╭─ The records
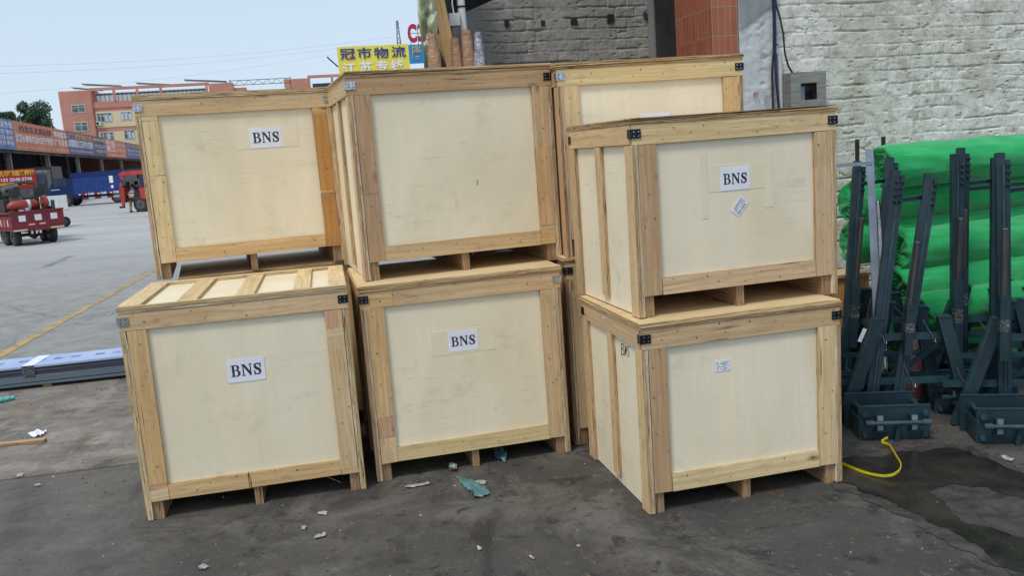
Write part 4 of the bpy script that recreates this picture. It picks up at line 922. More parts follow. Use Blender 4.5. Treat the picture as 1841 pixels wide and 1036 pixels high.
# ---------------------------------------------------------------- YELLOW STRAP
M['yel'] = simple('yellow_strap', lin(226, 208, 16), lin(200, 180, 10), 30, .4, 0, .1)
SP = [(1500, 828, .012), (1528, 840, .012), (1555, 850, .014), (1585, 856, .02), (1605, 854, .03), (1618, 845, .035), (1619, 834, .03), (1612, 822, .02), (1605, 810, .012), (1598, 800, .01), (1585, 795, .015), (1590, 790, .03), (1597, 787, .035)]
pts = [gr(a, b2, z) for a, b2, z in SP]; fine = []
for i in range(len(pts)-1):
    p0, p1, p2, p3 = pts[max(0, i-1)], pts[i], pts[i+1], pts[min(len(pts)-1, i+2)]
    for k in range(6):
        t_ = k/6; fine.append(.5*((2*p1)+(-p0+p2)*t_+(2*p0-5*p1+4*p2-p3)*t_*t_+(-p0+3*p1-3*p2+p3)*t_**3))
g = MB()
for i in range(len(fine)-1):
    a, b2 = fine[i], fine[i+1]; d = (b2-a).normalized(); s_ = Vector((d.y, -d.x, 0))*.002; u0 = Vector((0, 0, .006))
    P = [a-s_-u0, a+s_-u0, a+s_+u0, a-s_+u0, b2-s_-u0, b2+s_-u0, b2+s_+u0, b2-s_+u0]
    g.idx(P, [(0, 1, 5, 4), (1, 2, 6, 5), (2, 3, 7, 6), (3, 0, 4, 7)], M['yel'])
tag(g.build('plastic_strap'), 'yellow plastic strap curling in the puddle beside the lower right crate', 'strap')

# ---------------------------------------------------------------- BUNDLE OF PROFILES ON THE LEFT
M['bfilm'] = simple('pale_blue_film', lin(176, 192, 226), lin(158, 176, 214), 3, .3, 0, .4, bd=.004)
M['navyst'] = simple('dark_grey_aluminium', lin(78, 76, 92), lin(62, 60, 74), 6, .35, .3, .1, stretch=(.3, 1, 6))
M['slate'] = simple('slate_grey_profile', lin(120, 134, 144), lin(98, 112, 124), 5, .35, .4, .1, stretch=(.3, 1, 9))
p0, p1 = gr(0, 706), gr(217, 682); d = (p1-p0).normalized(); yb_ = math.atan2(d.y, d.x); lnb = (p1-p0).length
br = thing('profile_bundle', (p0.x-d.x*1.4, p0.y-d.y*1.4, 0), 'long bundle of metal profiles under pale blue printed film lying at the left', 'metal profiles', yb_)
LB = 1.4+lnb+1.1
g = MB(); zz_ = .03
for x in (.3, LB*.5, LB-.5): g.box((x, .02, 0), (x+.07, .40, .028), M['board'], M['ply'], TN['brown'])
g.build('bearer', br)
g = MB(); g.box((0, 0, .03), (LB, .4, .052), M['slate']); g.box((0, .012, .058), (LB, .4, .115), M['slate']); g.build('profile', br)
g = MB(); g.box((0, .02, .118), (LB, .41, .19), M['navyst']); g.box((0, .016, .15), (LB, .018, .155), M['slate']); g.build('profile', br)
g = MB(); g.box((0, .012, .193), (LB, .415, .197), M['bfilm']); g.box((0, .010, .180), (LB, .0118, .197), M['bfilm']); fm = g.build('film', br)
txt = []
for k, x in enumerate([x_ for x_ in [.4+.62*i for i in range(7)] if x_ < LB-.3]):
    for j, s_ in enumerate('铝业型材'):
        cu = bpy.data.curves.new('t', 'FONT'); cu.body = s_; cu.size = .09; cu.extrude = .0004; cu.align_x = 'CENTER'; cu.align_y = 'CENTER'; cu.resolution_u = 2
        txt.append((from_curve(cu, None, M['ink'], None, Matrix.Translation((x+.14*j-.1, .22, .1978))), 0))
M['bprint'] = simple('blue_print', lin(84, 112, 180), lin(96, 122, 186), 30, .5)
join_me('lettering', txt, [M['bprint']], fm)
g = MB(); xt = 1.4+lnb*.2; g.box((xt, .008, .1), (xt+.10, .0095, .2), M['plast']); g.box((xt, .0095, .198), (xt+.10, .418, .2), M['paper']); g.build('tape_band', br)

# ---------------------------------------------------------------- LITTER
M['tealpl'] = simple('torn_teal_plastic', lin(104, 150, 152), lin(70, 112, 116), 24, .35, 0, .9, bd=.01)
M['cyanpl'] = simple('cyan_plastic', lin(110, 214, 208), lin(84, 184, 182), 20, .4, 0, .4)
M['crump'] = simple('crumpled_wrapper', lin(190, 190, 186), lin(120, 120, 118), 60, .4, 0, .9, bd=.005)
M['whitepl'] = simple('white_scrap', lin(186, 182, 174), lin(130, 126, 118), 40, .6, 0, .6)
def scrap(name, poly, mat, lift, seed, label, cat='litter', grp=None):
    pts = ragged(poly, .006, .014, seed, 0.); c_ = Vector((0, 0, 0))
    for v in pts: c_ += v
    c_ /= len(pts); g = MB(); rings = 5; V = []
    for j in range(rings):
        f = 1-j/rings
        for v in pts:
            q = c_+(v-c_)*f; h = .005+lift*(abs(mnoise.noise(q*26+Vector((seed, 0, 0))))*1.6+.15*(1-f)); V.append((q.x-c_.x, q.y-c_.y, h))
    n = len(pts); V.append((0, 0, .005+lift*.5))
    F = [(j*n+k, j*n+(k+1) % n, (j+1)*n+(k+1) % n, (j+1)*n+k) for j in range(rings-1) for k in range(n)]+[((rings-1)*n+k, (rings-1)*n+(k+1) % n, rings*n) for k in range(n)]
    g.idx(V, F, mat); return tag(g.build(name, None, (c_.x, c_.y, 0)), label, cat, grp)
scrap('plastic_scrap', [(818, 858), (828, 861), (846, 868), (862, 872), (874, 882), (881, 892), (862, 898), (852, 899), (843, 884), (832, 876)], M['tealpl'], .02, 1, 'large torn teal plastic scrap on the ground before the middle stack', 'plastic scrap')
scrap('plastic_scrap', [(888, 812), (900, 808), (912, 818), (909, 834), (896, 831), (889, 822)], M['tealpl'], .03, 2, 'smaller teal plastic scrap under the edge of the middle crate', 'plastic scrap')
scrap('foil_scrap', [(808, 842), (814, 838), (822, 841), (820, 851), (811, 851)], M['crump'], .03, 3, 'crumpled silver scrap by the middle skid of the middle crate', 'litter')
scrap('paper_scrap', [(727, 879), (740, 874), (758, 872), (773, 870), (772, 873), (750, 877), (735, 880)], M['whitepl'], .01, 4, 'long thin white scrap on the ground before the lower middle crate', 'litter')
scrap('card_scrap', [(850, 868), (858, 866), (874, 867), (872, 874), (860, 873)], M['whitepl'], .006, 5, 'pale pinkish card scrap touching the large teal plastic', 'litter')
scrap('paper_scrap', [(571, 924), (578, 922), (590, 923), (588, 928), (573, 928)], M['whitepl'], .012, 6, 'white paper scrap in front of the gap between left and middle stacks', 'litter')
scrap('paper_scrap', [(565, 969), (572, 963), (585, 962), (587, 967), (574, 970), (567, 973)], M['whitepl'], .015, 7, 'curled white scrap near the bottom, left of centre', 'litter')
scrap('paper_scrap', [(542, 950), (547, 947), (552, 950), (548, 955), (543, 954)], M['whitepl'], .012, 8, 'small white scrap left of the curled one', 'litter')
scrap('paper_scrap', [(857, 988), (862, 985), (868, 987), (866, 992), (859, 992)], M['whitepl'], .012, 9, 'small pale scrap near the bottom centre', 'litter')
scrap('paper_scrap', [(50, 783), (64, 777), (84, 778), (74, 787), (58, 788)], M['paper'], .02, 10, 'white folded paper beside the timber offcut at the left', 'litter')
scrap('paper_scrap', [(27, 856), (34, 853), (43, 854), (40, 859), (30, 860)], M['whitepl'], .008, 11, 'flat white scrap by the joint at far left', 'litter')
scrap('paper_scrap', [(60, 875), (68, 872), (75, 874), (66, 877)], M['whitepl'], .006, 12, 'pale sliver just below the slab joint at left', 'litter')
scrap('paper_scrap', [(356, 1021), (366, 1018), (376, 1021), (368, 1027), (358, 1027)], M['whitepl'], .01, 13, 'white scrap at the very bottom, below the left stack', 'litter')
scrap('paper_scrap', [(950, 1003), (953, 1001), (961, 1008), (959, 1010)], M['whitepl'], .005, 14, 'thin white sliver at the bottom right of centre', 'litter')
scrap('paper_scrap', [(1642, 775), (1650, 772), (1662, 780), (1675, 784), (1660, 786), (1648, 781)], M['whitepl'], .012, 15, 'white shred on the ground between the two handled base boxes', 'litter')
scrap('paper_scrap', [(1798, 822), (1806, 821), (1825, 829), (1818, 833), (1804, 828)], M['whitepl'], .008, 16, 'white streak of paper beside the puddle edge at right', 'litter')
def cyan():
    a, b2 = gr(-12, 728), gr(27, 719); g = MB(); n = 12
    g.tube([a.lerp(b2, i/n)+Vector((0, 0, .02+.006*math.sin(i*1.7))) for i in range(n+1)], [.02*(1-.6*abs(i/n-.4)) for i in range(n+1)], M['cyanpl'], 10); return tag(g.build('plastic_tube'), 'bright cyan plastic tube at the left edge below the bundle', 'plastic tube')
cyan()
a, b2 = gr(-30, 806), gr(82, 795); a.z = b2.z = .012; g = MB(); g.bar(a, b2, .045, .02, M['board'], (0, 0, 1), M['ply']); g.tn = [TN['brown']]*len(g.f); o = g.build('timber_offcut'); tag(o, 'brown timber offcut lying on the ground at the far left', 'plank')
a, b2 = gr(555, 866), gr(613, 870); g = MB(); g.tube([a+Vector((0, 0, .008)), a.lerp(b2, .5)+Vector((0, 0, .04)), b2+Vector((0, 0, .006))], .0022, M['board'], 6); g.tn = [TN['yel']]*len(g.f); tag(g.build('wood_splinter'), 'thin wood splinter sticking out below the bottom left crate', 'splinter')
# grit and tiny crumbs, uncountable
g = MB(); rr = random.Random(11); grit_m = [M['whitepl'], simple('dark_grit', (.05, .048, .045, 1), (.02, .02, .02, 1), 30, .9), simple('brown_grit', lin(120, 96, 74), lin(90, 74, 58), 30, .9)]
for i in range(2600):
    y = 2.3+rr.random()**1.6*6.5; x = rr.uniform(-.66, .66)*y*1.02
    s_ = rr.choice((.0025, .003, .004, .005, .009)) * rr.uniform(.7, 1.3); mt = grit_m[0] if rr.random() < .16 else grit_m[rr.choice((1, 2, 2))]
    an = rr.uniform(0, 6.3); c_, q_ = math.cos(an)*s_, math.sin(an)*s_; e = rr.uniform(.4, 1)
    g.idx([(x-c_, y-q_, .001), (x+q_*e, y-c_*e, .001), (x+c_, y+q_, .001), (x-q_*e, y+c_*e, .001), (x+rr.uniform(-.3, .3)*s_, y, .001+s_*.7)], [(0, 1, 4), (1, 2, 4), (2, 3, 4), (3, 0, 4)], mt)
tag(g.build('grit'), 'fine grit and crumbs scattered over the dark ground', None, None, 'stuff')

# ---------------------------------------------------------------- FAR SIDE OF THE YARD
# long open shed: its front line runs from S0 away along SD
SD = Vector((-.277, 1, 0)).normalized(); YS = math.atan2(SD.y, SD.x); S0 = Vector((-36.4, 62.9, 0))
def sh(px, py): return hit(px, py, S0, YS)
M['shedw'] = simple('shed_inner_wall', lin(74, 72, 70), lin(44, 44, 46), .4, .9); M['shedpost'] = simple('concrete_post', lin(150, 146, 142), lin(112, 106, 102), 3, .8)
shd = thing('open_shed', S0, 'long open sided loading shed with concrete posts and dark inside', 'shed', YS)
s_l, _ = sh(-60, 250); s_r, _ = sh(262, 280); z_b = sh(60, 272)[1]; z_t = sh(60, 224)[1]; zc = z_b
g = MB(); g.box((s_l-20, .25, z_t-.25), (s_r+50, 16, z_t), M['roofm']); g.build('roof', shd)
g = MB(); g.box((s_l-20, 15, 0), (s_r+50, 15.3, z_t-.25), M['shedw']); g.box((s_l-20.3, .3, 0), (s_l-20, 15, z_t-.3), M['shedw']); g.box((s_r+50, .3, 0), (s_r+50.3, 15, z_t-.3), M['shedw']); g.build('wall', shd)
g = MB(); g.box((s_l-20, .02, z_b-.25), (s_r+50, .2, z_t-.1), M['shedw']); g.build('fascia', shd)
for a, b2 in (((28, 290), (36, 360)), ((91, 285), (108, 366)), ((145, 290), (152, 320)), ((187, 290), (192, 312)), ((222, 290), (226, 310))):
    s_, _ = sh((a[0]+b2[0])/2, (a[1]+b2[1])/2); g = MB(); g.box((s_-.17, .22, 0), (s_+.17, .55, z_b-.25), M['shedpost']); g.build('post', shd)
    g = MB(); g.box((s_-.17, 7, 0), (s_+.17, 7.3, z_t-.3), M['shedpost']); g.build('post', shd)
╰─
╭─ The records
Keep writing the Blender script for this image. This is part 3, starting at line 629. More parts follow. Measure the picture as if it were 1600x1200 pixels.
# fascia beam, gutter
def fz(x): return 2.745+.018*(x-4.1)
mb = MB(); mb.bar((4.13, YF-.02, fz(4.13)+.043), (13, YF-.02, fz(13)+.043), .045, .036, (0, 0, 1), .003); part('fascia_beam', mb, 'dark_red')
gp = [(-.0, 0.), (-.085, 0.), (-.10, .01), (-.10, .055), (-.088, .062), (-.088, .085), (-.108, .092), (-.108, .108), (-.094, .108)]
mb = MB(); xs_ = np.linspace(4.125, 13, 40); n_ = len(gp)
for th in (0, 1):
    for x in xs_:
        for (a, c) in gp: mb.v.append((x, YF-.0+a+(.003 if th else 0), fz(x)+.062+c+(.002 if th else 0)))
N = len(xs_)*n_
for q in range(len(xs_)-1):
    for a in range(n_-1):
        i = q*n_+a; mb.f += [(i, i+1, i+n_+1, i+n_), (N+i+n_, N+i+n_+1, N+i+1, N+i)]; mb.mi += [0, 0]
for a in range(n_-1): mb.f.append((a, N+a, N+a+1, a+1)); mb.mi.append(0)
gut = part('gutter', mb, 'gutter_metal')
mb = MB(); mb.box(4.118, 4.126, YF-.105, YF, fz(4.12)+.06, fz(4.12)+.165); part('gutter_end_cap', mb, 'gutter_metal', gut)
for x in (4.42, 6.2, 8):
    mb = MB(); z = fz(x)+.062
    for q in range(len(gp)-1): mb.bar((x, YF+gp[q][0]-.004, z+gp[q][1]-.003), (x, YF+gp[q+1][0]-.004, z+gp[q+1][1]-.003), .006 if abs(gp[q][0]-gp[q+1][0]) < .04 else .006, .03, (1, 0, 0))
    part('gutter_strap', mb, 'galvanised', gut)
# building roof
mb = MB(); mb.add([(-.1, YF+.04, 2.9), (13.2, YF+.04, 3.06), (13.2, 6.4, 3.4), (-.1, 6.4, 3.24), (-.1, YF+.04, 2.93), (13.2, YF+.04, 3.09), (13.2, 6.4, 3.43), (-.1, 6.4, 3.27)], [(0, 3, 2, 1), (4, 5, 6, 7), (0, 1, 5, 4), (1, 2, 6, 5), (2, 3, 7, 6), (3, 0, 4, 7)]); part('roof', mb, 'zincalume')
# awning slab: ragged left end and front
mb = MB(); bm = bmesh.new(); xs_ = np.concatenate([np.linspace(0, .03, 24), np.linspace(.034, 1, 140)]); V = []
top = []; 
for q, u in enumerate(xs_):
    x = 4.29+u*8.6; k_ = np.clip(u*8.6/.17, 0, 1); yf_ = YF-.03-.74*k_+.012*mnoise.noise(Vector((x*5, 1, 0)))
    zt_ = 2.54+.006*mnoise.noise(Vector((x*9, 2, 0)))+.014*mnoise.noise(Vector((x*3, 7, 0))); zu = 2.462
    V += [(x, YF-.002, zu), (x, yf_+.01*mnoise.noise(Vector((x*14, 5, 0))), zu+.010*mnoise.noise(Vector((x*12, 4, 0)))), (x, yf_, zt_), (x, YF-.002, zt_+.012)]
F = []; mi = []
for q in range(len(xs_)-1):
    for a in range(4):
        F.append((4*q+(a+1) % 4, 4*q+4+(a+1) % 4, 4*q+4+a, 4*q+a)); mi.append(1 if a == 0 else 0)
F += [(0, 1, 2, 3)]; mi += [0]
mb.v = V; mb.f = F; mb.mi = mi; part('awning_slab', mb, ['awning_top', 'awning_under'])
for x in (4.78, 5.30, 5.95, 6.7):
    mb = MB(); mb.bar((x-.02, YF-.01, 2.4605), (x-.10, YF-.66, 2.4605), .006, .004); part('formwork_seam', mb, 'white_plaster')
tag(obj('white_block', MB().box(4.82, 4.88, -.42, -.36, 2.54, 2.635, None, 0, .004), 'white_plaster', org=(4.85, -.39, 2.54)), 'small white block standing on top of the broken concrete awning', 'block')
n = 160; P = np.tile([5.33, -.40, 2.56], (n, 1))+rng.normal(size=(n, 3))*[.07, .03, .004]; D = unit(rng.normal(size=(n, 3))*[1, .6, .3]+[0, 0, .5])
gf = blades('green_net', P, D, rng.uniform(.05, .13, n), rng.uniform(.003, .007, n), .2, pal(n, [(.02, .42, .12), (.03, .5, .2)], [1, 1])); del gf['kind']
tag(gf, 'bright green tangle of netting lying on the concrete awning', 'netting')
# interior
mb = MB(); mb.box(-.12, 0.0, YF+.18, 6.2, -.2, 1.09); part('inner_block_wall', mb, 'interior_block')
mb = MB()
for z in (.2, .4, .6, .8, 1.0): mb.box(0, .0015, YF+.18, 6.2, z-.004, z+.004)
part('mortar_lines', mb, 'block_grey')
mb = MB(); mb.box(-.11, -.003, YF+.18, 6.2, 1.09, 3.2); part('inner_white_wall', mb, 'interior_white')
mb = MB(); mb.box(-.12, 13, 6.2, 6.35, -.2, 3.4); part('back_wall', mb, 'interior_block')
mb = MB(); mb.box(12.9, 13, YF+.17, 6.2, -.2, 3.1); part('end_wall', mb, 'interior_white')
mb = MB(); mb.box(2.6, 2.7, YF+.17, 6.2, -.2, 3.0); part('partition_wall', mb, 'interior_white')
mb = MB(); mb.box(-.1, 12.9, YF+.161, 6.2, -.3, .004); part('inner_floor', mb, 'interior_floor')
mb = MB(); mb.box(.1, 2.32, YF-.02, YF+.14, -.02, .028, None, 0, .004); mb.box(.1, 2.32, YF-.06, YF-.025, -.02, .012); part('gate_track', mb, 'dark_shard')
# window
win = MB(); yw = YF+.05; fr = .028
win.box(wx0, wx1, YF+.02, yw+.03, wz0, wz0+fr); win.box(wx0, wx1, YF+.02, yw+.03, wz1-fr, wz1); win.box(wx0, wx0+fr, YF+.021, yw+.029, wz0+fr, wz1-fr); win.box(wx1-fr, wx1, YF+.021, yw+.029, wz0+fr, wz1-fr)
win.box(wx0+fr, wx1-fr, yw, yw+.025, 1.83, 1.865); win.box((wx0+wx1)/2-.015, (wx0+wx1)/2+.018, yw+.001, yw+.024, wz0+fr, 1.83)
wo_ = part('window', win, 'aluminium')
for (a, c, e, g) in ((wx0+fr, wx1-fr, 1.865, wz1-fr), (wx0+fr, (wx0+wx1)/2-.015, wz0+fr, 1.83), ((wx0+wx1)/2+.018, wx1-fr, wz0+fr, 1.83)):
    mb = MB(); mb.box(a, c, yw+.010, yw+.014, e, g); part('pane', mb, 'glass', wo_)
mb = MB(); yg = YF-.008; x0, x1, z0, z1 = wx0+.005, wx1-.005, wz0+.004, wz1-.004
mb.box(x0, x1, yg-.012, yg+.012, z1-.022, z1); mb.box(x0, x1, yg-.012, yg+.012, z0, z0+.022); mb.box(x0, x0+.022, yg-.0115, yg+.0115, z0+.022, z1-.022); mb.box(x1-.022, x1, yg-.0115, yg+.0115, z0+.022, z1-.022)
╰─
Begin at the line containing "F.append((4*q+(a+1) % 4, 4*q+4+(a+1)", end at the line containing "F += [(0, 1, 2, 3)]; mi += [0]", and reproduce every line in that range exactly, both ends included.

        F.append((4*q+(a+1) % 4, 4*q+4+(a+1) % 4, 4*q+4+a, 4*q+a)); mi.append(1 if a == 0 else 0)
F += [(0, 1, 2, 3)]; mi += [0]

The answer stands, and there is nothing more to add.